— begin Collected material —

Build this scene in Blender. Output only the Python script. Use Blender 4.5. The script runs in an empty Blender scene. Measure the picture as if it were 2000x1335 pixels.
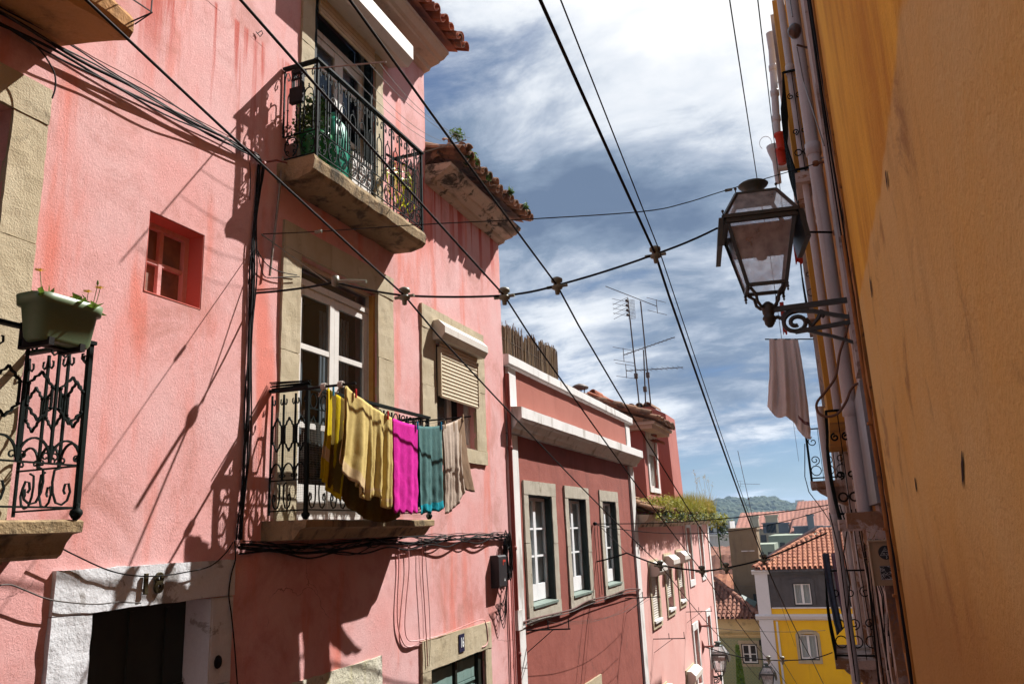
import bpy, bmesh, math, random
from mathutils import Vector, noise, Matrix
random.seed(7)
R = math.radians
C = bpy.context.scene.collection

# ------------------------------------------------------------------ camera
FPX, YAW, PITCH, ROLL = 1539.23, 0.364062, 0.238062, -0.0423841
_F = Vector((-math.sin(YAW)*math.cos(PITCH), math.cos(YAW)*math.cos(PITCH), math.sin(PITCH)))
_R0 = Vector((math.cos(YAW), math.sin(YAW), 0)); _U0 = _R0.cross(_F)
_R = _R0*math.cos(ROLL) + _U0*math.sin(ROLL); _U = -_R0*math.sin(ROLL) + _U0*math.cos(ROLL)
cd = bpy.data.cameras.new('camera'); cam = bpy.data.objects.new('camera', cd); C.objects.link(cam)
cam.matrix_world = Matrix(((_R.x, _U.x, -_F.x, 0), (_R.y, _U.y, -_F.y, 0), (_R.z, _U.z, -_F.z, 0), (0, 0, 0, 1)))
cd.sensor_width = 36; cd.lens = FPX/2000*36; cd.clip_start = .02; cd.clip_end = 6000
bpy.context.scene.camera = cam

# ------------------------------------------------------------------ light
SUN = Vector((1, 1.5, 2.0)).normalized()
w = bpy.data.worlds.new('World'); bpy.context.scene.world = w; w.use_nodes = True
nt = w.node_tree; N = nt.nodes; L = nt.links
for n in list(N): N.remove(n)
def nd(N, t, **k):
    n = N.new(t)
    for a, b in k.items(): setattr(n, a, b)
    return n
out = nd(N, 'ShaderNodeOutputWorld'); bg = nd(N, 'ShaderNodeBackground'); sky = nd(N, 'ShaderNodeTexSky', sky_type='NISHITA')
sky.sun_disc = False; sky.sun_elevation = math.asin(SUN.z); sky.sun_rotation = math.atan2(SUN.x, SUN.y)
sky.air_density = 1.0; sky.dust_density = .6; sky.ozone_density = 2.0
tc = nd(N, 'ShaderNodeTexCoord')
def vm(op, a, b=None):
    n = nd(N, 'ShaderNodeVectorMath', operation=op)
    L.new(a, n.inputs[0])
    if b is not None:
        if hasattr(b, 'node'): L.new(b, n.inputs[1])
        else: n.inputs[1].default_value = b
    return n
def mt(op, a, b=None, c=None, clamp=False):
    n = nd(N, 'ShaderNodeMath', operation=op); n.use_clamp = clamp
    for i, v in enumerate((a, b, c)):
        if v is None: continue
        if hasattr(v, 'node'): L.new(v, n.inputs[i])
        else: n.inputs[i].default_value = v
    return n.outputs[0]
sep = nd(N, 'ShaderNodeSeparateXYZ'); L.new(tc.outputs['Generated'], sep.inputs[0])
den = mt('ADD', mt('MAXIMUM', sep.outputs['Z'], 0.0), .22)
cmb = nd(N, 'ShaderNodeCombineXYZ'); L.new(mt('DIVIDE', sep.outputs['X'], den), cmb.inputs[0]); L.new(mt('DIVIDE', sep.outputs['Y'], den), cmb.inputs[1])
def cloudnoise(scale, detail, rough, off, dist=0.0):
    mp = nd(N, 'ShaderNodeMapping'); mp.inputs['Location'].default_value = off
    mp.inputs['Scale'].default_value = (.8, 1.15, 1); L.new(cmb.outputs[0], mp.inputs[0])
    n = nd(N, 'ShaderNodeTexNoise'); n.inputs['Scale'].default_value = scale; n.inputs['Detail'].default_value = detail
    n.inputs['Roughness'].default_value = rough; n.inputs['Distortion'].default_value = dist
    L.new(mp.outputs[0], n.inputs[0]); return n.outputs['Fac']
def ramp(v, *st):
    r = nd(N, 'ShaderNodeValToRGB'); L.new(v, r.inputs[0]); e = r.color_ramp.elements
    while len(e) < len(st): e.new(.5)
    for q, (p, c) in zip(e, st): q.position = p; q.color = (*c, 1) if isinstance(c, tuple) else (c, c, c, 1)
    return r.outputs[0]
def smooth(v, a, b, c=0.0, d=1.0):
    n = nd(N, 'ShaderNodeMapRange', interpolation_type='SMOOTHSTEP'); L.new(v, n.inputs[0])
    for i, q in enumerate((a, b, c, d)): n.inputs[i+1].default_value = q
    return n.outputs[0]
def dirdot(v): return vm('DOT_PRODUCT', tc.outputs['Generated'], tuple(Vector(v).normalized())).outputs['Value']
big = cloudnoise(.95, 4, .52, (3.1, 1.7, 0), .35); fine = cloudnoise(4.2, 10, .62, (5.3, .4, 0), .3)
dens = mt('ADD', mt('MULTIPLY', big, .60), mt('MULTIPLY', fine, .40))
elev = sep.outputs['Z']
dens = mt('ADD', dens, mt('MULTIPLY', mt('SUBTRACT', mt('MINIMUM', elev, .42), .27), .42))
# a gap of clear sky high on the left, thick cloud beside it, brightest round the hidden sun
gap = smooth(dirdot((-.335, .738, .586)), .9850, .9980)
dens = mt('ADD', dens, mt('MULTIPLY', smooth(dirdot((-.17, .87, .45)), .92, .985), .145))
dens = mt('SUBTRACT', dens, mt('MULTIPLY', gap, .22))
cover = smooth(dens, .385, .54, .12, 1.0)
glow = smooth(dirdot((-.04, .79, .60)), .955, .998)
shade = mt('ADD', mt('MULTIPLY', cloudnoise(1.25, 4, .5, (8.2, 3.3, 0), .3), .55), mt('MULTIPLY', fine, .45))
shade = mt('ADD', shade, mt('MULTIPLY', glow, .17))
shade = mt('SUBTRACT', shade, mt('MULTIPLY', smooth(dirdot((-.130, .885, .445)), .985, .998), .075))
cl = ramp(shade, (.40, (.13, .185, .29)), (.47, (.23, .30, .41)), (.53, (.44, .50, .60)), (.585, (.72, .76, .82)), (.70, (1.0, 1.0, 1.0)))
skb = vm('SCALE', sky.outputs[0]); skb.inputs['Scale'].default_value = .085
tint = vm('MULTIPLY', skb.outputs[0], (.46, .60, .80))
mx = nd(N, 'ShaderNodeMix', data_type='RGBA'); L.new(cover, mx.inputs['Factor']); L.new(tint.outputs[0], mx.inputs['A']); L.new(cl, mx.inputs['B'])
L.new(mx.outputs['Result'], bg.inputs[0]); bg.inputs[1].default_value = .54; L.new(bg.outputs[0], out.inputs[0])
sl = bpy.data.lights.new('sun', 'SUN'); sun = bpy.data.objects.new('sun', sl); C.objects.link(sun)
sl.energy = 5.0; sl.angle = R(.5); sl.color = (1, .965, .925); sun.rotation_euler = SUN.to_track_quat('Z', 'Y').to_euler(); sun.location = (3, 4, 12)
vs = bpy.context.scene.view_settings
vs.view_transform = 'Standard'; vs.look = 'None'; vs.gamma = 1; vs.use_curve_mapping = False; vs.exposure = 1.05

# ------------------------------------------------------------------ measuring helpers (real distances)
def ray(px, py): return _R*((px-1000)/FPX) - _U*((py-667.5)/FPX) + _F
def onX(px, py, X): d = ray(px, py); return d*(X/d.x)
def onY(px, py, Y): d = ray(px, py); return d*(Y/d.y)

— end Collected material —

Quote, please, every line of the material above from its start through the line that has "bpy.context.scene.camera = cam", reproducing the words exactly and dropping any images.

Build this scene in Blender. Output only the Python script. Use Blender 4.5. The script runs in an empty Blender scene. Measure the picture as if it were 2000x1335 pixels.
import bpy, bmesh, math, random
from mathutils import Vector, noise, Matrix
random.seed(7)
R = math.radians
C = bpy.context.scene.collection

# ------------------------------------------------------------------ camera
FPX, YAW, PITCH, ROLL = 1539.23, 0.364062, 0.238062, -0.0423841
_F = Vector((-math.sin(YAW)*math.cos(PITCH), math.cos(YAW)*math.cos(PITCH), math.sin(PITCH)))
_R0 = Vector((math.cos(YAW), math.sin(YAW), 0)); _U0 = _R0.cross(_F)
_R = _R0*math.cos(ROLL) + _U0*math.sin(ROLL); _U = -_R0*math.sin(ROLL) + _U0*math.cos(ROLL)
cd = bpy.data.cameras.new('camera'); cam = bpy.data.objects.new('camera', cd); C.objects.link(cam)
cam.matrix_world = Matrix(((_R.x, _U.x, -_F.x, 0), (_R.y, _U.y, -_F.y, 0), (_R.z, _U.z, -_F.z, 0), (0, 0, 0, 1)))
cd.sensor_width = 36; cd.lens = FPX/2000*36; cd.clip_start = .02; cd.clip_end = 6000
bpy.context.scene.camera = cam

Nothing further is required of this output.